*Work to do*
Take the data that follows and retype it word for word.

*Dataset content*

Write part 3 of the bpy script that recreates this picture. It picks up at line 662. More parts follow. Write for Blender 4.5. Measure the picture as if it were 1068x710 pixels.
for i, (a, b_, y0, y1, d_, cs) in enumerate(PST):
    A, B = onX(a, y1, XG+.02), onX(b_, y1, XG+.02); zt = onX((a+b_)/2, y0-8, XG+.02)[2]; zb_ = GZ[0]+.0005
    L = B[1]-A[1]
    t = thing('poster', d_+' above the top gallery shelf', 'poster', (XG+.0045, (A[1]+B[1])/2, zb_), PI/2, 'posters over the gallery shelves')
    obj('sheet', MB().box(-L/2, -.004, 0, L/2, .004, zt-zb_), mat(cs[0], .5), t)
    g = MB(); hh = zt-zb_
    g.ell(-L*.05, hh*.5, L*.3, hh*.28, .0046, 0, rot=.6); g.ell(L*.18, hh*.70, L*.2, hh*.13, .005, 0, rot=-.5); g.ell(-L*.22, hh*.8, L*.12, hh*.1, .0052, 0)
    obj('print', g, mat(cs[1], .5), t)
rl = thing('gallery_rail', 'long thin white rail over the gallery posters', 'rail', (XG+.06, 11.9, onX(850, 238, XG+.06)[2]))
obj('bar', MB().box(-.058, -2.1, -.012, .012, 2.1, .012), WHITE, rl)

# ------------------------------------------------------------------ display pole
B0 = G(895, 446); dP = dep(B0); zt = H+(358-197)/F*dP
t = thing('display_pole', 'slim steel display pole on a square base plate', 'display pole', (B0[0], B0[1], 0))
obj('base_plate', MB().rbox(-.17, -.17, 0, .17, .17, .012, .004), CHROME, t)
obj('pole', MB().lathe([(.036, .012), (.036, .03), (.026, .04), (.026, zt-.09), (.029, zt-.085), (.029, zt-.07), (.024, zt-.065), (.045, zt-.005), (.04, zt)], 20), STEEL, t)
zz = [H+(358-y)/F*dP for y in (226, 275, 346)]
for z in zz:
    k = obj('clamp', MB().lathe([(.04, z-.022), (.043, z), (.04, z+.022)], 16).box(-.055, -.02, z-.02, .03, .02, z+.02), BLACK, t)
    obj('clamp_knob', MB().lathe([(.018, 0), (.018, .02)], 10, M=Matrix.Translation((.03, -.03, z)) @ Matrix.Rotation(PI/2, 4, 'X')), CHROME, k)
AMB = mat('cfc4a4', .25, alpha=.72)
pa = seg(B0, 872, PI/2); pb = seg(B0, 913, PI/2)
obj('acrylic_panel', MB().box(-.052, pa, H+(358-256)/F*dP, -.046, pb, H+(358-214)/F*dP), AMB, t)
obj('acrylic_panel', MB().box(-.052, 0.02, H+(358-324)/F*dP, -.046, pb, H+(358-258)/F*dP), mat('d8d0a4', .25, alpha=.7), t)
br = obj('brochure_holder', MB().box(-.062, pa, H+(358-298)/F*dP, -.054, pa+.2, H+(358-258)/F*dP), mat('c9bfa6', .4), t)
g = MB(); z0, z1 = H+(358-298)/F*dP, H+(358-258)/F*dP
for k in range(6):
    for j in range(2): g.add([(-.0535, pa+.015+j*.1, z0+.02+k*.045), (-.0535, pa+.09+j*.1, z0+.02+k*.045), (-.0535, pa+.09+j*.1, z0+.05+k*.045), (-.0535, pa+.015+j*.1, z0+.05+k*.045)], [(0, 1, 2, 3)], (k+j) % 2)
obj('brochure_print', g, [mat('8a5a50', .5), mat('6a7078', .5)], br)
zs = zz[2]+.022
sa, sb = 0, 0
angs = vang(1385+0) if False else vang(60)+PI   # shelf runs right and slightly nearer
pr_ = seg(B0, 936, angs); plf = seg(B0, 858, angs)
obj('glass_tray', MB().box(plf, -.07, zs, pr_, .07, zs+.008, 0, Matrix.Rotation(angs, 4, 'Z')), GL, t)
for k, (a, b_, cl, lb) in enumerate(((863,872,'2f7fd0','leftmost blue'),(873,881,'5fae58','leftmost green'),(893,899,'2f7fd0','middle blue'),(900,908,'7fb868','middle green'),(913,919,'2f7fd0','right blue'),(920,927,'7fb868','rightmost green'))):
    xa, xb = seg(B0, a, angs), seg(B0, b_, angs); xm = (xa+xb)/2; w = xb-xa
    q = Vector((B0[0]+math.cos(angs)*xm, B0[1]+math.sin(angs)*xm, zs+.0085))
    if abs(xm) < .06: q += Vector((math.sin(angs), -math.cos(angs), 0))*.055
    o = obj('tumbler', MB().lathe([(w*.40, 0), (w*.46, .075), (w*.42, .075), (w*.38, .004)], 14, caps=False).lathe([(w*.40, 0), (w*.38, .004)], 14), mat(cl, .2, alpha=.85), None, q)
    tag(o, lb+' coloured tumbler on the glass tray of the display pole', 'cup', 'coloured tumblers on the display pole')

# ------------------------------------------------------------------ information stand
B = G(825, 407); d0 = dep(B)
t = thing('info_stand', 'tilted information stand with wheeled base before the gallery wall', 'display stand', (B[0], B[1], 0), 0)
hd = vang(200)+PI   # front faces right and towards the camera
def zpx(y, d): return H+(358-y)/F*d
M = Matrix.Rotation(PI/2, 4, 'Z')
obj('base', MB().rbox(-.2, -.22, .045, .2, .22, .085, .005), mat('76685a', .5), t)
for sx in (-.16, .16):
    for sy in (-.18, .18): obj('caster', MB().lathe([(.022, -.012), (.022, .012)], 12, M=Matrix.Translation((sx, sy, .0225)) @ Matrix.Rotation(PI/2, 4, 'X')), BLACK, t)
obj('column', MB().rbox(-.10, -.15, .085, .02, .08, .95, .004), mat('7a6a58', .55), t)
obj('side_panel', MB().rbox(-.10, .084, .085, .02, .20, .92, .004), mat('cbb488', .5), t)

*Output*
Write part 3 of the bpy script that recreates this picture. It picks up at line 662. More parts follow. Write for Blender 4.5. Measure the picture as if it were 1068x710 pixels.
for i, (a, b_, y0, y1, d_, cs) in enumerate(PST):
    A, B = onX(a, y1, XG+.02), onX(b_, y1, XG+.02); zt = onX((a+b_)/2, y0-8, XG+.02)[2]; zb_ = GZ[0]+.0005
    L = B[1]-A[1]
    t = thing('poster', d_+' above the top gallery shelf', 'poster', (XG+.0045, (A[1]+B[1])/2, zb_), PI/2, 'posters over the gallery shelves')
    obj('sheet', MB().box(-L/2, -.004, 0, L/2, .004, zt-zb_), mat(cs[0], .5), t)
    g = MB(); hh = zt-zb_
    g.ell(-L*.05, hh*.5, L*.3, hh*.28, .0046, 0, rot=.6); g.ell(L*.18, hh*.70, L*.2, hh*.13, .005, 0, rot=-.5); g.ell(-L*.22, hh*.8, L*.12, hh*.1, .0052, 0)
    obj('print', g, mat(cs[1], .5), t)
rl = thing('gallery_rail', 'long thin white rail over the gallery posters', 'rail', (XG+.06, 11.9, onX(850, 238, XG+.06)[2]))
obj('bar', MB().box(-.058, -2.1, -.012, .012, 2.1, .012), WHITE, rl)

# ------------------------------------------------------------------ display pole
B0 = G(895, 446); dP = dep(B0); zt = H+(358-197)/F*dP
t = thing('display_pole', 'slim steel display pole on a square base plate', 'display pole', (B0[0], B0[1], 0))
obj('base_plate', MB().rbox(-.17, -.17, 0, .17, .17, .012, .004), CHROME, t)
obj('pole', MB().lathe([(.036, .012), (.036, .03), (.026, .04), (.026, zt-.09), (.029, zt-.085), (.029, zt-.07), (.024, zt-.065), (.045, zt-.005), (.04, zt)], 20), STEEL, t)
zz = [H+(358-y)/F*dP for y in (226, 275, 346)]
for z in zz:
    k = obj('clamp', MB().lathe([(.04, z-.022), (.043, z), (.04, z+.022)], 16).box(-.055, -.02, z-.02, .03, .02, z+.02), BLACK, t)
    obj('clamp_knob', MB().lathe([(.018, 0), (.018, .02)], 10, M=Matrix.Translation((.03, -.03, z)) @ Matrix.Rotation(PI/2, 4, 'X')), CHROME, k)
AMB = mat('cfc4a4', .25, alpha=.72)
pa = seg(B0, 872, PI/2); pb = seg(B0, 913, PI/2)
obj('acrylic_panel', MB().box(-.052, pa, H+(358-256)/F*dP, -.046, pb, H+(358-214)/F*dP), AMB, t)
obj('acrylic_panel', MB().box(-.052, 0.02, H+(358-324)/F*dP, -.046, pb, H+(358-258)/F*dP), mat('d8d0a4', .25, alpha=.7), t)
br = obj('brochure_holder', MB().box(-.062, pa, H+(358-298)/F*dP, -.054, pa+.2, H+(358-258)/F*dP), mat('c9bfa6', .4), t)
g = MB(); z0, z1 = H+(358-298)/F*dP, H+(358-258)/F*dP
for k in range(6):
    for j in range(2): g.add([(-.0535, pa+.015+j*.1, z0+.02+k*.045), (-.0535, pa+.09+j*.1, z0+.02+k*.045), (-.0535, pa+.09+j*.1, z0+.05+k*.045), (-.0535, pa+.015+j*.1, z0+.05+k*.045)], [(0, 1, 2, 3)], (k+j) % 2)
obj('brochure_print', g, [mat('8a5a50', .5), mat('6a7078', .5)], br)
zs = zz[2]+.022
sa, sb = 0, 0
angs = vang(1385+0) if False else vang(60)+PI   # shelf runs right and slightly nearer
pr_ = seg(B0, 936, angs); plf = seg(B0, 858, angs)
obj('glass_tray', MB().box(plf, -.07, zs, pr_, .07, zs+.008, 0, Matrix.Rotation(angs, 4, 'Z')), GL, t)
for k, (a, b_, cl, lb) in enumerate(((863,872,'2f7fd0','leftmost blue'),(873,881,'5fae58','leftmost green'),(893,899,'2f7fd0','middle blue'),(900,908,'7fb868','middle green'),(913,919,'2f7fd0','right blue'),(920,927,'7fb868','rightmost green'))):
    xa, xb = seg(B0, a, angs), seg(B0, b_, angs); xm = (xa+xb)/2; w = xb-xa
    q = Vector((B0[0]+math.cos(angs)*xm, B0[1]+math.sin(angs)*xm, zs+.0085))
    if abs(xm) < .06: q += Vector((math.sin(angs), -math.cos(angs), 0))*.055
    o = obj('tumbler', MB().lathe([(w*.40, 0), (w*.46, .075), (w*.42, .075), (w*.38, .004)], 14, caps=False).lathe([(w*.40, 0), (w*.38, .004)], 14), mat(cl, .2, alpha=.85), None, q)
    tag(o, lb+' coloured tumbler on the glass tray of the display pole', 'cup', 'coloured tumblers on the display pole')

# ------------------------------------------------------------------ information stand
B = G(825, 407); d0 = dep(B)
t = thing('info_stand', 'tilted information stand with wheeled base before the gallery wall', 'display stand', (B[0], B[1], 0), 0)
hd = vang(200)+PI   # front faces right and towards the camera
def zpx(y, d): return H+(358-y)/F*d
M = Matrix.Rotation(PI/2, 4, 'Z')
obj('base', MB().rbox(-.2, -.22, .045, .2, .22, .085, .005), mat('76685a', .5), t)
for sx in (-.16, .16):
    for sy in (-.18, .18): obj('caster', MB().lathe([(.022, -.012), (.022, .012)], 12, M=Matrix.Translation((sx, sy, .0225)) @ Matrix.Rotation(PI/2, 4, 'X')), BLACK, t)
obj('column', MB().rbox(-.10, -.15, .085, .02, .08, .95, .004), mat('7a6a58', .55), t)
obj('side_panel', MB().rbox(-.10, .084, .085, .02, .20, .92, .004), mat('cbb488', .5), t)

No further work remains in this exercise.